In a fascinating interview with Robert Costa of National Review Online, Rubio sounded a very different note by inveighing against what he described as isolationism. "There is no replacement for America in the world," Rubio told Costa. "If America withdraws from the world stage, it will create a vacuum, and that vacuum will not be filled by someone better than us."

"It is so important that conservatism does not translate into isolationism," Rubio continued. "Isolationism has never worked for America. It is not going to work in the 21st century." Rubio's chief of staff is Cesar Conda, the former Dick Cheney aide who during the 2010 primary season fired off an email warning to Republican hawks: "On foreign policy, [global war on terror], Gitmo, Afghanistan, Rand Paul is NOT one of us."

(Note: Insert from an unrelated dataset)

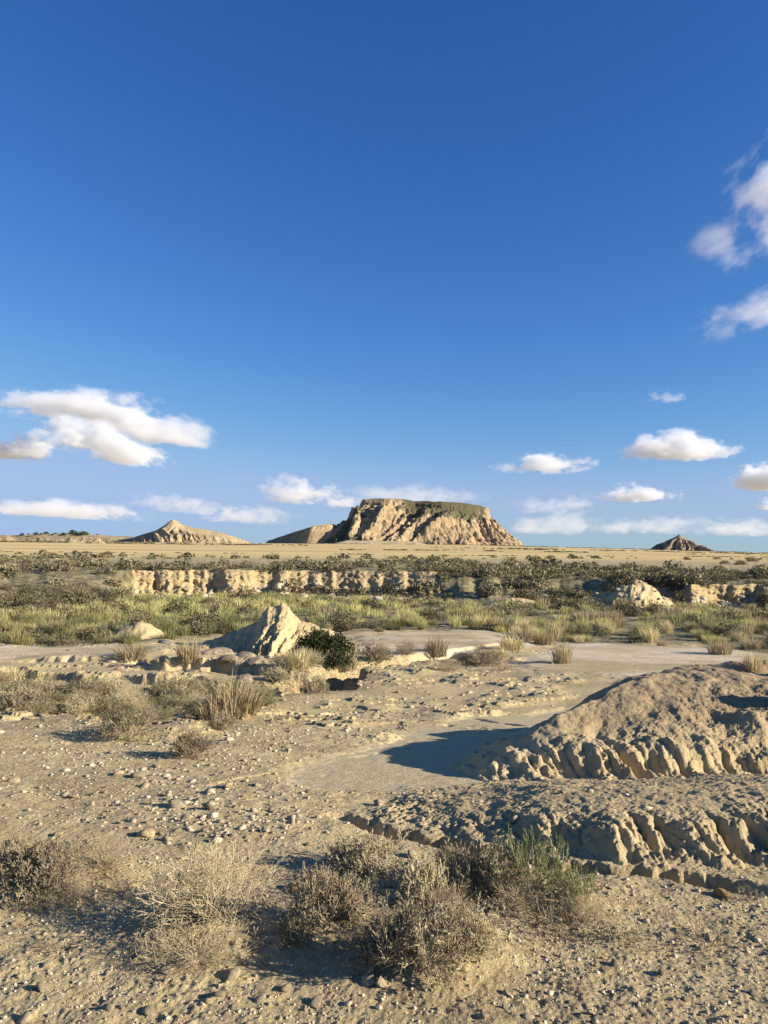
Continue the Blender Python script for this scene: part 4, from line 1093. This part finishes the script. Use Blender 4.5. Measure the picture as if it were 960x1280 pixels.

This debate is only going to intensify after the death of Osama bin Laden. Many conservatives are likely going to look at the successful strike on the al Qaeda leader and conclude it is possible to fight terrorism without nation-building or invading and occupying countries until they are democratic. Afghanistan is hardly more a functioning democracy than when bin Laden fled a decade ago. It is unclear how sincerely our putative ally in Pakistan was really helping us search for the 9/11 murderer. Some Pakistani forces may have been sheltering bin Laden as much as the Taliban.

Still other conservatives will contend that without a U.S. military presence overseas, complemented by the intelligence gathered through enhanced interrogation, there is no way to identify and disrupt terrorist networks. "It's important that we remain vigilant in our efforts to defeat terrorist enemies and protect the American people," House Speaker John Boehner said in his post-bin Laden press conference. "This makes our engagement in places like Pakistan and Afghanistan more important not less."

Rand Paul and Marco Rubio have already established themselves as two of the most conservative members of the Senate. Rubio invokes Jesse Helms, Paul Robert Taft. They both quote Ronald Reagan. On most issues, they will be allies. On foreign policy, they couldn't be further apart.